Carruggi e caffè
“E’ più bello di quanto immaginassi”
A Chiavari, “la città dei portici” della Riviera Ligure dove ci si sposta a piedi (o in monopattino), non accade mai di uscire di casa senza incontrare qualcuno e fermarsi a fare due chiacchiere, d’inverno al riparo dal freddo e d’estate nel benessere di un po’ di ombra. E le due chiacchiere oltre a diventare relazioni e trame di rapporti, per cui è come se ci conoscesse un po’ tutti, possono anche trasformarsi in fatti.
Siamo nel novembre del 2010, da pochi giorni sono tornata dall’Ospedale per la nascita di Nicola, il mio terzo figlio. Matteo, mio fratello, viene a conoscere il nipotino. Prendiamo un caffè in un magico momento di silenzio e intanto parliamo della nostra vita: lui proprio a Chiavari ha messo su una azienda, oggi leader mondiale nella tecnologia sportiva, ed io che ho bisogno di cambiare lavoro, ne approfitto per chiedergli un consiglio, un’idea.
E scopro che anche lui si sta ponendo delle domande che riguardano un aspetto particolare del suo lavoro: in azienda ha accolto O., un malato psichiatrico grave, e I., mandatagli dai Servizi Sociali; e poi anche D., un asso dei computer che è rimasto chiuso in camera per anni, con i suoi che gli passavano un vassoio con il cibo senza mai poter entrare. Mio fratello si è inventato delle mansioni per ciascuno di loro, ma capisce che non basta aprire le porte per aiutarli né può farsene carico lui, perché la sua l’azienda sta sfondando e lui deve iniziare a viaggiare per il mondo.
Nasce così, in quei pochi minuti, una idea: forse potrei seguire proprio io questi ragazzi che hanno bisogno di un aiuto, di qualcuno che stia loro vicino. Matteo dettaglia le loro fatiche: I. è stata tre giorni davanti ad uno schermo spento perché non aveva il coraggio di parlare e O. ha paura di attraversare le bussole antirapine della banca (ci è voluto un po’ per capirlo).
Il caffè oramai è freddo, il piccolo si sveglia, vuole essere allattato e Matteo deve scappare. Il seme però è piantato e lentamente inizia a prendere una forma. Sviluppiamo insieme un primo progetto con “Famiglie per l’Accoglienza”, associazione che sostiene famiglie con bambini in adozione o in affido.
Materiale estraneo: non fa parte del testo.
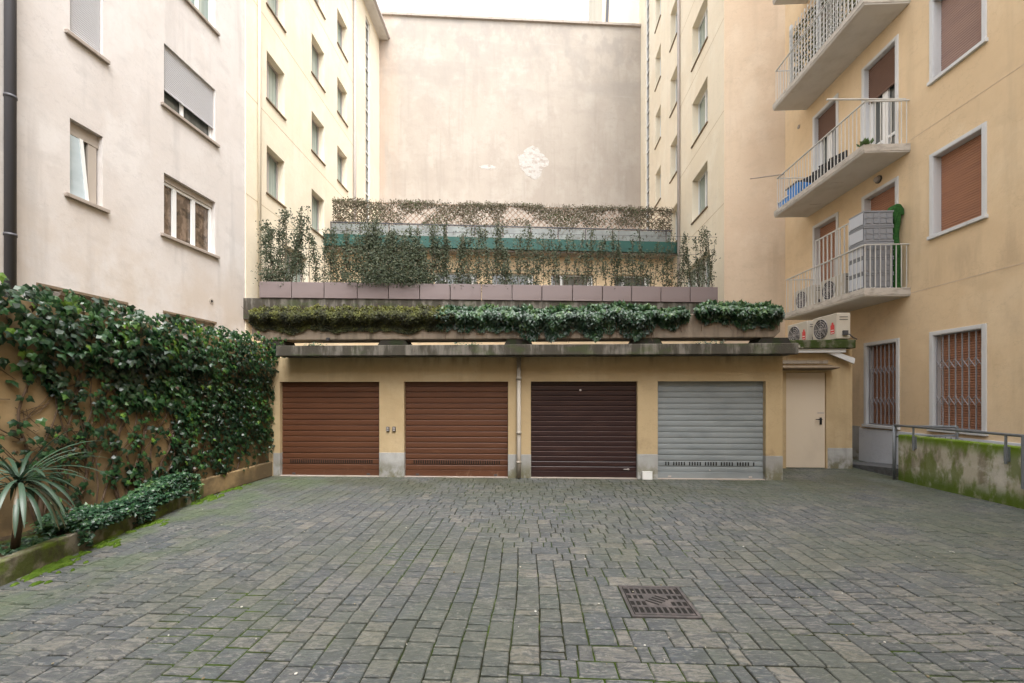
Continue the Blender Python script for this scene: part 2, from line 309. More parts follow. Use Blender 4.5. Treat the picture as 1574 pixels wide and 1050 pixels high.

I giovani collaboratori di mio fratello, Nicola, Carlo, Pier, Riccardo, Mattia, Roberto, accolgono con entusiasmo questa possibilità perché anche loro vogliono davvero aiutare I., O. e D. Forse la nostra terra chiavarese è un terreno adatto a favorire la crescita di questa idea, di questa intuizione.
Accanto ai primi passi se ne fanno altri, che in alcuni casi prendono spunto da un dialogo in caruggio o in un caffè bevuto in uno dei bar sotto i portici. Si arriva a formulare un progetto chiaro e organico che coinvolge altre persone e nel 2014 @labora diviene associazione. Si cercano lavori adatti a tutti e, a forza di chiedere, di muoversi insieme nel tentativo di trovare risposte ai problemi che via via si pongono, oltre 30 aziende si rendono disponibili per i ragazzi.
Da allora i ragazzi ai quali negli anni abbiamo dato una mano all’accompagnamento nel lavoro si sono sentiti parte di una nuova famiglia come è diventata per chi vi partecipa la nostra Associazione.
Mio figlio Nicola oggi ha undici anni e io sono cresciuta e cambiata assieme a lui; quando camminiamo per Chiavari sbuffa: “Mamma! Siamo in ritardo. Ma conosci tutti?”….Non tutti, ma mi fermo sempre a parlare con qualcuno che per me è speciale e che può capitare – come è già capitato – che diventi un compagno di cammino.